Questions: Weak Law of Large Numbers

5 questions to test your understanding

Score: 0 / 5
Question 1 Multiple Choice

After 1000 fair coin flips, the sample proportion of heads is 0.52. A student claims the WLLN guarantees it will eventually equal exactly 0.5. What does the WLLN actually guarantee?

AThat the sample proportion must equal 0.5 exactly once n is large enough
BThat for any fixed ε > 0, the probability that the sample proportion differs from 0.5 by more than ε approaches 0 as n → ∞ — but individual sequences need not converge
CThat the sample proportion will converge to 0.5 at every possible infinite sequence of coin flips
DThat the sample proportion will decrease monotonically toward 0.5 after 1000 flips
Question 2 Multiple Choice

The standard proof of the WLLN under finite variance σ² applies Chebyshev's inequality to Sₙ/n and obtains P(|Sₙ/n − μ| > ε) ≤ σ²/(nε²). What property of the random variables is essential for computing Var(Sₙ/n) = σ²/n?

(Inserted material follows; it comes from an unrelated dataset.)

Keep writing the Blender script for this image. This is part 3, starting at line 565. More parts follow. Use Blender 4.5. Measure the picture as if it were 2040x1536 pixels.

AThat the variables have finite mean μ, which allows the expectation to be computed
BThat the variables are identically distributed, so each has the same variance σ²
CThat the variables are independent, which makes their variances additive: Var(Sₙ) = nσ²
DThat the variables take values in a bounded interval, ensuring Chebyshev applies
Question 3 True / False

The Weak Law of Large Numbers implies that individual sample paths of Sₙ/n is expected to converge to μ at nearly every outcome ω in the sample space.

TTrue
FFalse
Question 4 True / False

The proof of the WLLN relies on the fact that for i.i.d. random variables with finite variance, the variance of the sample mean Sₙ/n tends to zero as n → ∞.

TTrue
FFalse
Question 5 Short Answer

Explain the difference between convergence in probability and almost sure convergence in the context of sample means. Why can the WLLN hold even while some individual sample paths continue to fluctuate away from μ?